India adds that evaluating the level of havoc you’re creating is not always an easy task. “You may not be able to do that clearly on your own,” she says. “This is where working with a DEI consultant comes in.”

“This is where not living in the echo chamber of your head and figuring this all out by yourself comes into play,” says Erica, noting that it’s natural to feel as though you have more questions than answers. “But this is where you should not stay in your head and try to figure it out by yourself.” 

Find a community that supports your growth. There are some times when underrepresented and marginalized communities do need allies to wreak havoc, to disrupt. But the nuances between creating a meaningful impact and centering your misguided outrage can be difficult to assess without that outside assistance.  
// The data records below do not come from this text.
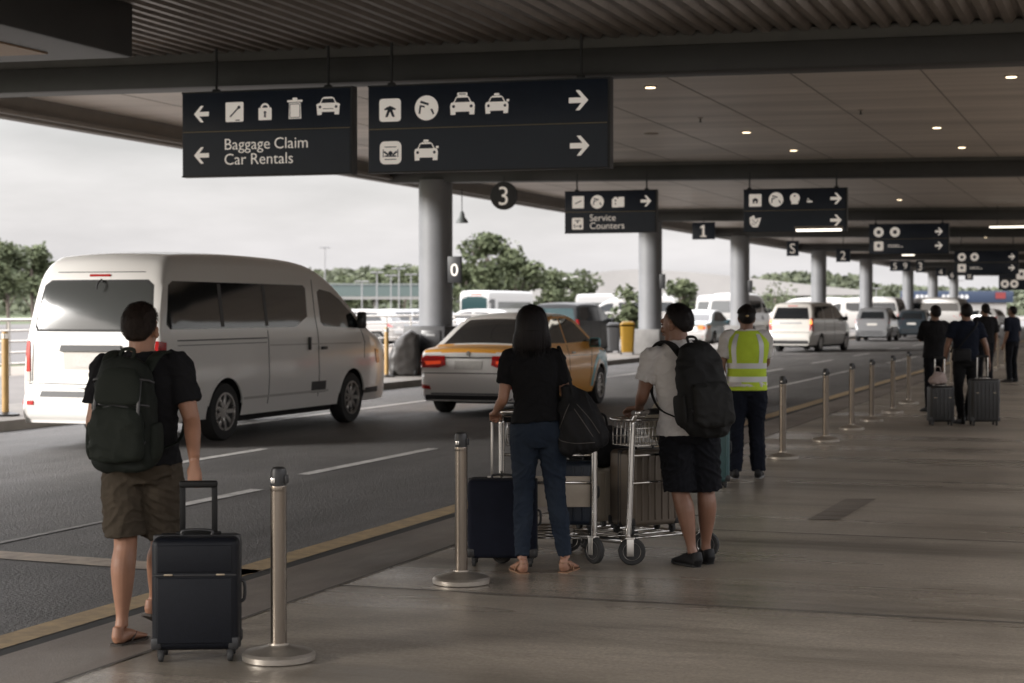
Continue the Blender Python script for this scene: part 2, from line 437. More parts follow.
# ---------------------------------------------------------------- signs
M_sign = mat('sign navy', (.010,.019,.040), .42, var=.12, scale=1.5)
M_sign2 = mat('sign navy lower', (.022,.033,.055), .42, var=.08, scale=1.5)
M_sblk = mat('sign edge', (.012,.013,.016), .5)
M_rod = mat('hanger steel', (.04,.04,.042), .5, .6)
M_icon = mat('icon white', (.93,.87,.81), .6, emit=(1,.92,.84), es=.10)  # slight glow added to brighten icons and lettering, no lamp behind them
M_gold = mat('divider strip', (.30,.25,.15), .5)
FACE = Matrix.Rotation(PI/2, 4, 'X')
def circ(cx, cy, r, n=28, a0=0, a1=2*PI):
    return [(cx+r*math.cos(a0+(a1-a0)*k/n), cy+r*math.sin(a0+(a1-a0)*k/n)) for k in range(n+(0 if abs(a1-a0-2*PI) < 1e-6 else 1))]
def rrect(cx, cy, w, h, r, n=5):
    out = []
    for sx, sy, a in ((1,1,0), (-1,1,PI/2), (-1,-1,PI), (1,-1,1.5*PI)):
        out += [(cx+sx*(w/2-r)+r*math.cos(a+PI/2*k/n), cy+sy*(h/2-r)+r*math.sin(a+PI/2*k/n)) for k in range(n+1)]
    return out
def bar(x0, y0, x1, y1, w):
    dx, dy = x1-x0, y1-y0; l = math.hypot(dx, dy); nx, ny = -dy/l*w/2, dx/l*w/2
    return [(x0-nx, y0-ny), (x1-nx, y1-ny), (x1+nx, y1+ny), (x0+nx, y0+ny)]
def icon(kind, cx, cy, s, W, K):
    "white polygons into W, dark ones into K; s = half height"
    def P(poly, B=W): 
        q = [(cx+x*s, cy+y*s) for x, y in poly]
        B.append(q)
    def A(poly, h):
        W.append(([(cx+x*s, cy+y*s) for x, y in poly], [[(cx+x*s, cy+y*s) for x, y in q] for q in h]))
    if kind in 'LR':
        f = -1 if kind == 'R' else 1
        P([(f*x, y) for x, y in [(-1,0), (-.1,1), (.3,1), (-.28,.27), (1,.27), (1,-.27), (-.28,-.27), (.3,-1), (-.1,-1)]])
    elif kind == 'sqpen':
        P(rrect(0,0,2,2,.12)); P(bar(-.5,-.5,.45,.42,.15), K); P(circ(.5,.46,.17), K); P(rrect(.35,-.85,.5,.1,.04), K)
    elif kind == 'lock':
        P(rrect(0,-.35,1.45,1.25,.1)); A(circ(0,.25,.5,16,0,PI)+[(-.5,.1), (.5,.1)], [circ(0,.25,.3,12,0,PI)+[(-.3,.14), (.3,.14)]])
        P(circ(0,-.2,.14), K); P([(-.07,-.25), (.07,-.25), (.12,-.7), (-.12,-.7)], K)
    elif kind == 'bin':
        P([(-.6,.55), (.6,.55), (.66,-1), (-.66,-1)]); P(rrect(0,.72,1.6,.2,.05)); P(rrect(0,.92,.5,.25,.05))
        A_ = [(-.5,.45), (.5,.45), (.5,-.88), (-.5,-.88)]
        for q in (bar(-.52,.42,.52,.42,.06), bar(-.52,.42,-.52,-.88,.06), bar(.52,.42,.52,-.88,.06), bar(-.52,-.88,.52,-.88,.06)): P(q, K)
    elif kind in ('car', 'taxi', 'cab'):
        P([(-1.05,-.75), (-.62,-.75), (-.62,-.5), (.62,-.5), (.62,-.75), (1.05,-.75), (1.1,.0), (1.02,.25), (.78,.33), (.58,.72), (.4,.84), (-.4,.84), (-.58,.72), (-.78,.33), (-1.02,.25), (-1.1,0)])
        P([(-.5,.68), (.5,.68), (.68,.3), (-.68,.3)], K)
        P(circ(-.78,-.05,.13,12), K); P(circ(.78,-.05,.13,12), K)
        if kind == 'car': P(rrect(0,.12,2.3,.16,.05)); P(bar(-.5,-.22,.5,-.22,.06), K)
        if kind == 'taxi': P(rrect(0,.98,.9,.26,.08)); P(bar(-.3,.98,.3,.98,.08), K)
        if kind == 'cab': P(rrect(.0,.97,.5,.2,.08)); P(rrect(1.05,.4,.25,.2,.05))
    elif kind == 'person':
        P(rrect(0,0,2,2,.3)); P([(-.55,.1), (-.3,.25), (0,.38), (.3,.25), (.55,.1), (.5,0), (.22,.02), (.45,-.6), (.22,-.6), (0,-.12), (-.22,-.6), (-.45,-.6), (-.22,.02), (-.5,0)], K)
    elif kind == 'round':
        P(circ(0,0,1.08)); P(bar(-.55,.55,.2,.3,.2), K); P(bar(-.55,.2,-.65,-.5,.16), K); P(bar(-.6,.2,-.15,.1,.14), K); P([(.35,-.1), (.55,-.1), (.72,-.5), (.6,-.6), (.45,-.3)], K)
    elif kind == 'seat':
        A(rrect(0,0,2,2,.45), []); 
        for q in (bar(-.55,.5,.55,.5,.07), bar(-.68,.3,-.68,-.4,.07), bar(.68,.3,.68,-.4,.07), bar(-.55,-.58,.55,-.58,.07), bar(-.6,.1,-.2,-.2,.16), bar(.6,.1,.2,-.2,.16)): P(q, K)
        P(circ(0,-.05,.2,12), K); P(bar(-.55,-.3,.55,-.3,.12), K)
    elif kind == 'plane':
        P(rrect(0,0,2,2,.12)); P([(-.6,-.2), (.5,.3), (.62,.2), (-.4,-.3)], K)
    elif kind == 'bag':
        P(rrect(0,-.2,1.3,1.5,.15)); P(circ(0,.5,.42,14)); P(rrect(1.05,0,1.1,1.8,.1)); P(circ(0,.3,.16,12), K); P(bar(0,-.1,0,-.5,.14), K)
    elif kind == 'desk':
        P(rrect(0,0,2,2,.2)); P(bar(-.5,.55,.5,.55,.14), K); P(bar(0,.5,0,.1,.2), K); P(bar(-.55,-.1,-.55,-.7,.16), K); P(bar(.5,-.2,.5,-.7,.3), K); P(bar(-.3,-.45,.2,-.45,.12), K)
    elif kind == 'house':
        P(rrect(0,0,2,2,.15)); P([(-.45,.1), (0,.4), (.45,.1), (.35,-.5), (.15,-.5), (.1,-.1), (-.1,-.1), (-.15,-.5), (-.35,-.5)], K)
    elif kind == 'globe':
        P(circ(0,.1,.85)); P(rrect(0,-.75,1.2,.35,.1)); P(circ(0,.45,.16,10), K)
    elif kind == 'leaf':
        P([(-.9,.6), (-.2,1), (0,.4), (.95,.6), (.7,-.3), (.4,-.95), (-.4,-.95), (-.85,-.4)]); P(bar(-.5,.3,.0,-.3,.08), K); P(bar(.5,.2,.0,-.4,.08), K); P(bar(-.6,-.3,-.1,-.6,.08), K)
    elif kind == 'dot':
        P(circ(0,0,1.0)); P(circ(0,0,.4,14), K)
    elif kind == 'sq':
        P(rrect(0,0,2,2,.3)); P(circ(0,.1,.35,12), K)
    elif kind == 'mini':
        P(rrect(0,-.3,1.2,.6,.1)); P(rrect(-.2,.45,.6,.25,.1)); P(rrect(.85,-.4,.5,.4,.1)); P(circ(-.2,-.3,.14,10), K)
    elif kind == 'lines':
        P(rrect(.5,.25,3,.16,.05)); P(rrect(1.0,-.2,4,.16,.05))
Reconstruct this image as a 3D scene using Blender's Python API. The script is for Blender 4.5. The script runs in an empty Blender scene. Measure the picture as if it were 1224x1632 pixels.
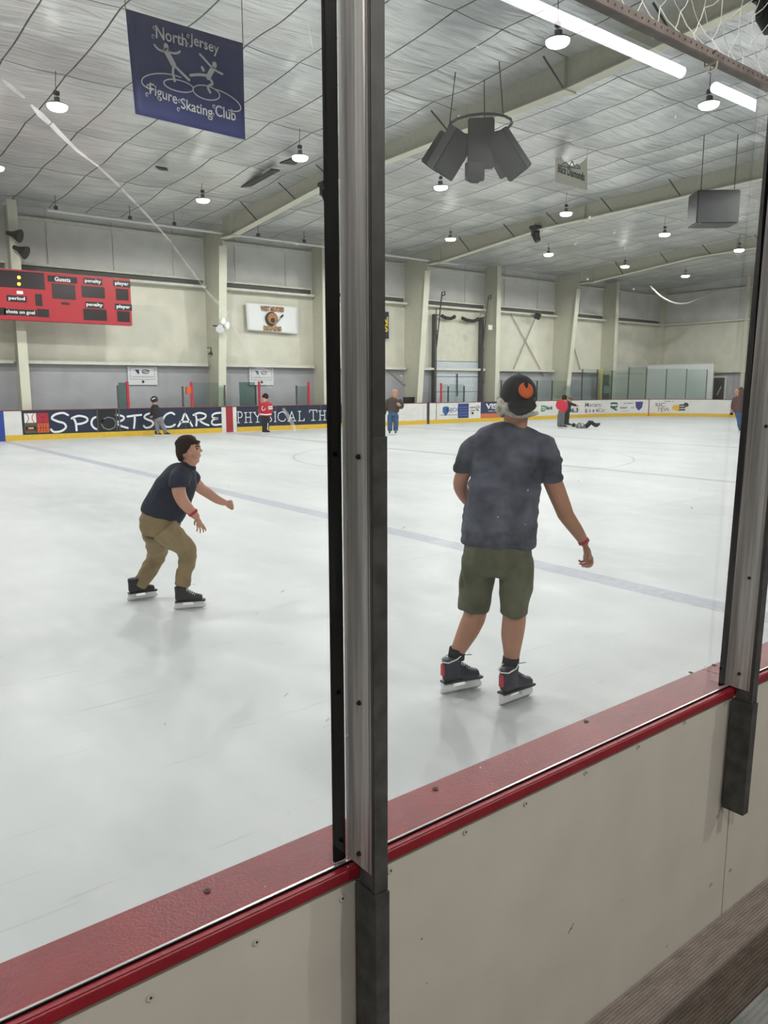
import bpy, bmesh, math, random
from math import sin, cos, tan, pi, radians, sqrt, atan2, hypot
from mathutils import Vector, Matrix, noise
random.seed(7)
SC = bpy.context.scene
COL = SC.collection

# ------------------------------------------------------------------ camera
# world: X runs along the rink, Y across it, Z up, ice surface at z = 0
F, PITCH, HEAD, EYE, ROLL = 1226.0, 0.161, 0.9068, 1.864, 0.0019
cd = bpy.data.cameras.new('camera'); cam = bpy.data.objects.new('camera', cd); COL.objects.link(cam)
cd.sensor_fit = 'VERTICAL'; cd.sensor_height = 24.0; cd.lens = 24.0*F/1632.0
cd.clip_start = 0.02; cd.clip_end = 300
fw = Vector((cos(HEAD)*cos(PITCH), sin(HEAD)*cos(PITCH), -sin(PITCH)))
rt = Vector((sin(HEAD), -cos(HEAD), 0)); up = rt.cross(fw)
R_ = Matrix((rt, up, -fw)).transposed()
cam.matrix_world = Matrix.Translation((0, 0, EYE)) @ (R_ @ Matrix.Rotation(-ROLL, 3, 'Z')).to_4x4()
SC.camera = cam
# world: closed building, only a trace of ambient
w = bpy.data.worlds.new('world'); SC.world = w; w.use_nodes = True
w.node_tree.nodes['Background'].inputs[0].default_value = (.6, .65, .7, 1)
w.node_tree.nodes['Background'].inputs[1].default_value = 0.25
SC.view_settings.view_transform = 'Standard'; SC.view_settings.look = 'None'
SC.view_settings.gamma = 1; SC.view_settings.use_curve_mapping = False
SC.view_settings.exposure = -0.29
SC.cycles.use_denoising = True
SC.cycles.max_bounces = 5; SC.cycles.transparent_max_bounces = 16; SC.cycles.diffuse_bounces = 3; SC.cycles.glossy_bounces = 2
SC.cycles.use_adaptive_sampling = True; SC.cycles.adaptive_threshold = 0.12; SC.cycles.adaptive_min_samples = 16; SC.cycles.sample_clamp_indirect = 4
SC.cycles.caustics_reflective = False; SC.cycles.caustics_refractive = False
LAMP_W = 620.0       # each roof lamp
EDGE_W = 110.0       # roof lamps of the row over the near boards
WALK_FILL_W = 400.0       # unseen lamps added over the walkway to brighten the near boards
LAMP_E = 22.0        # glow of the lamp lens
TUBE_E = 9.0        # glow of the walkway tube lights

# ------------------------------------------------------------------ helpers
def ray(x, y):
    a, b = x-612, -(y-816)
    a, b = a*cos(ROLL)-b*sin(ROLL), a*sin(ROLL)+b*cos(ROLL)
    f = F*cos(PITCH)+b*sin(PITCH); z = -F*sin(PITCH)+b*cos(PITCH)
    return Vector((a*sin(HEAD)+f*cos(HEAD), -a*cos(HEAD)+f*sin(HEAD), z))
O = Vector((0, 0, EYE))
def atY(x, y, Y): r = ray(x, y); return O + r*(Y/r.y)
def atX(x, y, X): r = ray(x, y); return O + r*(X/r.x)
def atZ(x, y, Z): r = ray(x, y); return O + r*((Z-EYE)/r.z)

def lin(c):
    def g(v): v /= 255.; return v/12.92 if v <= .04045 else ((v+.055)/1.055)**2.4
    return (g(c[0]), g(c[1]), g(c[2]), 1)
MATS = {}
def mat(name, rgb, rough=.6, metal=0., var=0., scale=8., bump=0., bscale=40., emit=0., rgb2=None, spec=.5, stretch=(1, 1, 1)):
    if name in MATS: return MATS[name]
    m = bpy.data.materials.new(name); m.use_nodes = True; MATS[name] = m
    nt = m.node_tree; N = nt.nodes; L = nt.links; b = N['Principled BSDF']
    b.inputs['Base Color'].default_value = lin(rgb); b.inputs['Roughness'].default_value = rough
    b.inputs['Metallic'].default_value = metal; b.inputs['Specular IOR Level'].default_value = spec
    tc = N.new('ShaderNodeTexCoord'); mp = N.new('ShaderNodeMapping'); L.new(tc.outputs['Object'], mp.inputs[0])
    mp.inputs['Scale'].default_value = stretch
    if var > 0 or rgb2:
        n = N.new('ShaderNodeTexNoise'); n.inputs['Scale'].default_value = scale; n.inputs['Detail'].default_value = 6
        L.new(mp.outputs[0], n.inputs['Vector'])
        r = N.new('ShaderNodeValToRGB'); L.new(n.outputs[0], r.inputs[0])
        c2 = rgb2 or tuple(max(0, v*(1-var)) for v in rgb)
        r.color_ramp.elements[0].position = .35; r.color_ramp.elements[1].position = .65
        r.color_ramp.elements[0].color = lin(c2); r.color_ramp.elements[1].color = lin(rgb)
        L.new(r.outputs[0], b.inputs['Base Color'])
    if bump > 0:
        n2 = N.new('ShaderNodeTexNoise'); n2.inputs['Scale'].default_value = bscale; n2.inputs['Detail'].default_value = 5
        L.new(mp.outputs[0], n2.inputs['Vector'])
        bp = N.new('ShaderNodeBump'); bp.inputs['Strength'].default_value = bump; bp.inputs['Distance'].default_value = .02
        L.new(n2.outputs[0], bp.inputs['Height']); L.new(bp.outputs[0], b.inputs['Normal'])
    if emit > 0:
        b.inputs['Emission Color'].default_value = lin(rgb); b.inputs['Emission Strength'].default_value = emit
    return m

def link(o, parent=None):
    COL.objects.link(o)
    if parent is not None: o.parent = parent
    return o
def mesh_obj(name, bm, m, parent=None, smooth=False):
    bmesh.ops.recalc_face_normals(bm, faces=bm.faces)
    me = bpy.data.meshes.new(name); bm.to_mesh(me); bm.free()
    for mm in (m if isinstance(m, (list, tuple)) else [m]): me.materials.append(mm)
    if smooth:
        for p in me.polygons: p.use_smooth = True
    return link(bpy.data.objects.new(name, me), parent)
def tag(o, label, cat, group=None):
    o['label'] = label; o['category'] = cat
    if group: o['group'] = group
    return o
def struct(o): o['kind'] = 'structure'; return o
def thing(name, label, cat, loc=(0, 0, 0), group=None):
    o = bpy.data.objects.new(name, None); o.empty_display_size = .1; COL.objects.link(o); o.location = loc
    return tag(o, label, cat, group)
def rel(parent):
    """children are modelled in world coordinates; undo the parent's place"""
    return Vector(parent.location) if parent is not None else Vector((0, 0, 0))
def box(bm, x0, x1, y0, y1, z0, z1):
    vs = [bm.verts.new((x, y, z)) for x in (x0, x1) for y in (y0, y1) for z in (z0, z1)]
    for f in ((0, 1, 3, 2), (4, 6, 7, 5), (0, 4, 5, 1), (2, 3, 7, 6), (0, 2, 6, 4), (1, 5, 7, 3)):
        bm.faces.new([vs[i] for i in f])
    return vs
def prism(bm, pts, off):
    """closed polygon pts (3D list) extruded by vector off"""
    off = Vector(off); a = [bm.verts.new(Vector(p)) for p in pts]; b = [bm.verts.new(Vector(p)+off) for p in pts]
    bm.faces.new(a); bm.faces.new(b[::-1]); n = len(a)
    for i in range(n): bm.faces.new((a[i], a[(i+1) % n], b[(i+1) % n], b[i]))
def frame(d):
    d = Vector(d).normalized(); t = Vector((0, 0, 1)) if abs(d.z) < .9 else Vector((1, 0, 0))
    u = d.cross(t).normalized(); return u, d.cross(u).normalized()
def tube(bm, pts, r, n=8, cap=True):
    pts = [Vector(p) for p in pts]; rs = r if isinstance(r, (list, tuple)) else [r]*len(pts)
    prev = None; u = None; rings = []
    for i, p in enumerate(pts):
        d = (pts[min(i+1, len(pts)-1)]-pts[max(i-1, 0)])
        if d.length < 1e-9: d = Vector((0, 0, 1))
        d.normalize()
        if u is None: u, v = frame(d)
        else:
            u = (u - d*u.dot(d)); u = u.normalized() if u.length > 1e-6 else frame(d)[0]; v = d.cross(u)
        rings.append([bm.verts.new(p+(u*cos(2*pi*k/n)+v*sin(2*pi*k/n))*rs[i]) for k in range(n)])
    for a, b in zip(rings, rings[1:]):
        for k in range(n): bm.faces.new((a[k], a[(k+1) % n], b[(k+1) % n], b[k]))
    if cap: bm.faces.new(rings[0][::-1]); bm.faces.new(rings[-1])
def ball(bm, c, r, sx=1, sy=1, sz=1, seg=16, rot=None):
    M = Matrix.Translation(Vector(c)) @ (rot.to_4x4() if rot else Matrix.Identity(4)) @ Matrix.Diagonal((r*sx, r*sy, r*sz, 1))
    bmesh.ops.create_uvsphere(bm, u_segments=seg, v_segments=max(6, seg//2+2), radius=1, matrix=M)
def boxat(bm, M, sx, sy, sz):
    vs = box(bm, -sx/2, sx/2, -sy/2, sy/2, -sz/2, sz/2)
    for v in vs: v.co = M @ v.co
def BX(name, m, parent, *a, bevel=0):
    bm = bmesh.new(); o = rel(parent)
    box(bm, a[0]-o.x, a[1]-o.x, a[2]-o.y, a[3]-o.y, a[4]-o.z, a[5]-o.z)
    if bevel: bmesh.ops.bevel(bm, geom=bm.edges[:], offset=bevel, segments=2, affect='EDGES')
    return mesh_obj(name, bm, m, parent)
def copy_tree(o, parent=None):
    c = o.copy(); COL.objects.link(c); c.parent = parent
    for ch in list(o.children): copy_tree(ch, c)
    return c
def spline(P, k=6):
    """Catmull-Rom through tuples of any length"""
    out = []; n = len(P)
    if n < 3: return [tuple(P[0][j]+(P[1][j]-P[0][j])*t/k for j in range(len(P[0]))) for t in range(k+1)]
    for i in range(n-1):
        a, b, c, d = P[max(i-1, 0)], P[i], P[i+1], P[min(i+2, n-1)]
        for s in range(k):
            t = s/k
            out.append(tuple(.5*((2*b[j])+(-a[j]+c[j])*t+(2*a[j]-5*b[j]+4*c[j]-d[j])*t*t+(-a[j]+3*b[j]-3*c[j]+d[j])*t**3) for j in range(len(b))))
    out.append(tuple(P[-1])); return out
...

India offers a parting suggestion as you prepare to engage with Erica’s prompts. “Ask more questions before you start writing responses, please.”  

Quoted

Erica Courdae

“Being an ally is not self-focused.”

“Supporting somebody else does not mean that you center yourself.”

“It is natural to feel as though you have more questions, but this is where you should not stay in your head and try to figure it out by yourself.”

India Jackson

 “I didn't get to the point to say that I am a survivor to still be treated like I'm in the victim place.”

“When we start to communicate with somebody else from a place of assumption, you are guaranteed to make an ass out of you and out of me.”

“Don't bring your sorry and sympathy to people that don't seem like they want people to feel sorry for them. That actually can be harmful.”